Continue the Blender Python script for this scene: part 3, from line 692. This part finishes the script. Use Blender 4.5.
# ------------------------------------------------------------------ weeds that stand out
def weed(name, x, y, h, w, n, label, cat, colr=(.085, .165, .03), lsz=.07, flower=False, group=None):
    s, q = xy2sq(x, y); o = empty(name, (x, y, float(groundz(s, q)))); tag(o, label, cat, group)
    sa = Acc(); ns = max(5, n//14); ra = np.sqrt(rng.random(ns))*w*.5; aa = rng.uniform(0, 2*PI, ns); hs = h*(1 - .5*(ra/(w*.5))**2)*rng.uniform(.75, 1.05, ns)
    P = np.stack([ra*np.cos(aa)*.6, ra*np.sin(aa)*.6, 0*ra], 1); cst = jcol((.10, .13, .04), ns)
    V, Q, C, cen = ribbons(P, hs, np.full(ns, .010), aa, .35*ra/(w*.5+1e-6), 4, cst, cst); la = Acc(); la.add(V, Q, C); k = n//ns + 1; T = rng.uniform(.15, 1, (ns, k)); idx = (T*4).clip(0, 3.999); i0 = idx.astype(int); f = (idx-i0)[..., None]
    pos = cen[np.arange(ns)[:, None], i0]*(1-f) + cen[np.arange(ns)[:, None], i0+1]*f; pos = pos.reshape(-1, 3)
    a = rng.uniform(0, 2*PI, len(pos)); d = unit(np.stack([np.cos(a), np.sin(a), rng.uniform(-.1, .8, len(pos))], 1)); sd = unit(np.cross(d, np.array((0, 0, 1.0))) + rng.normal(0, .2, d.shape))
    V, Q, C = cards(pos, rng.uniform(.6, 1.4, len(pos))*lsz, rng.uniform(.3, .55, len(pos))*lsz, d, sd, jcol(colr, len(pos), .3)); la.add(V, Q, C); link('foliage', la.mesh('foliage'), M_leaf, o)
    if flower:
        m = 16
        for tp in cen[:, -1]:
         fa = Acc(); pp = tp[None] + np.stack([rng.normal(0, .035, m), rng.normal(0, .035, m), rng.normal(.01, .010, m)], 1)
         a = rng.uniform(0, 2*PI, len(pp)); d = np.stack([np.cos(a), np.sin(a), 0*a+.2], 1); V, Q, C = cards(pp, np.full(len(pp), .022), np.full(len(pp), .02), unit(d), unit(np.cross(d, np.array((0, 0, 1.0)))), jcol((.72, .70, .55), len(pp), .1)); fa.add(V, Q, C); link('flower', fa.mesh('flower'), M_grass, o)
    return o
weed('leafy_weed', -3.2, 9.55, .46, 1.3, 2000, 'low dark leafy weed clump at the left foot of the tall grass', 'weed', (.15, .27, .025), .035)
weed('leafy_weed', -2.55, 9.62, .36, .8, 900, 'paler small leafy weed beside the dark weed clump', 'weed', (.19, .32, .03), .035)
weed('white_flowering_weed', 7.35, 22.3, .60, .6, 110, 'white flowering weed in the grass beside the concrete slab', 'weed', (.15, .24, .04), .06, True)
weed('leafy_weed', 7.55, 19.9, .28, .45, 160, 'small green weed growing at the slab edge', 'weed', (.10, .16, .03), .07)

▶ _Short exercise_
Each line above must be printed exactly as it appears.

▶ _Correct result_
Continue the Blender Python script for this scene: part 3, from line 692. This part finishes the script. Use Blender 4.5.
# ------------------------------------------------------------------ weeds that stand out
def weed(name, x, y, h, w, n, label, cat, colr=(.085, .165, .03), lsz=.07, flower=False, group=None):
    s, q = xy2sq(x, y); o = empty(name, (x, y, float(groundz(s, q)))); tag(o, label, cat, group)
    sa = Acc(); ns = max(5, n//14); ra = np.sqrt(rng.random(ns))*w*.5; aa = rng.uniform(0, 2*PI, ns); hs = h*(1 - .5*(ra/(w*.5))**2)*rng.uniform(.75, 1.05, ns)
    P = np.stack([ra*np.cos(aa)*.6, ra*np.sin(aa)*.6, 0*ra], 1); cst = jcol((.10, .13, .04), ns)
    V, Q, C, cen = ribbons(P, hs, np.full(ns, .010), aa, .35*ra/(w*.5+1e-6), 4, cst, cst); la = Acc(); la.add(V, Q, C); k = n//ns + 1; T = rng.uniform(.15, 1, (ns, k)); idx = (T*4).clip(0, 3.999); i0 = idx.astype(int); f = (idx-i0)[..., None]
    pos = cen[np.arange(ns)[:, None], i0]*(1-f) + cen[np.arange(ns)[:, None], i0+1]*f; pos = pos.reshape(-1, 3)
    a = rng.uniform(0, 2*PI, len(pos)); d = unit(np.stack([np.cos(a), np.sin(a), rng.uniform(-.1, .8, len(pos))], 1)); sd = unit(np.cross(d, np.array((0, 0, 1.0))) + rng.normal(0, .2, d.shape))
    V, Q, C = cards(pos, rng.uniform(.6, 1.4, len(pos))*lsz, rng.uniform(.3, .55, len(pos))*lsz, d, sd, jcol(colr, len(pos), .3)); la.add(V, Q, C); link('foliage', la.mesh('foliage'), M_leaf, o)
    if flower:
        m = 16
        for tp in cen[:, -1]:
         fa = Acc(); pp = tp[None] + np.stack([rng.normal(0, .035, m), rng.normal(0, .035, m), rng.normal(.01, .010, m)], 1)
         a = rng.uniform(0, 2*PI, len(pp)); d = np.stack([np.cos(a), np.sin(a), 0*a+.2], 1); V, Q, C = cards(pp, np.full(len(pp), .022), np.full(len(pp), .02), unit(d), unit(np.cross(d, np.array((0, 0, 1.0)))), jcol((.72, .70, .55), len(pp), .1)); fa.add(V, Q, C); link('flower', fa.mesh('flower'), M_grass, o)
    return o
weed('leafy_weed', -3.2, 9.55, .46, 1.3, 2000, 'low dark leafy weed clump at the left foot of the tall grass', 'weed', (.15, .27, .025), .035)
weed('leafy_weed', -2.55, 9.62, .36, .8, 900, 'paler small leafy weed beside the dark weed clump', 'weed', (.19, .32, .03), .035)
weed('white_flowering_weed', 7.35, 22.3, .60, .6, 110, 'white flowering weed in the grass beside the concrete slab', 'weed', (.15, .24, .04), .06, True)
weed('leafy_weed', 7.55, 19.9, .28, .45, 160, 'small green weed growing at the slab edge', 'weed', (.10, .16, .03), .07)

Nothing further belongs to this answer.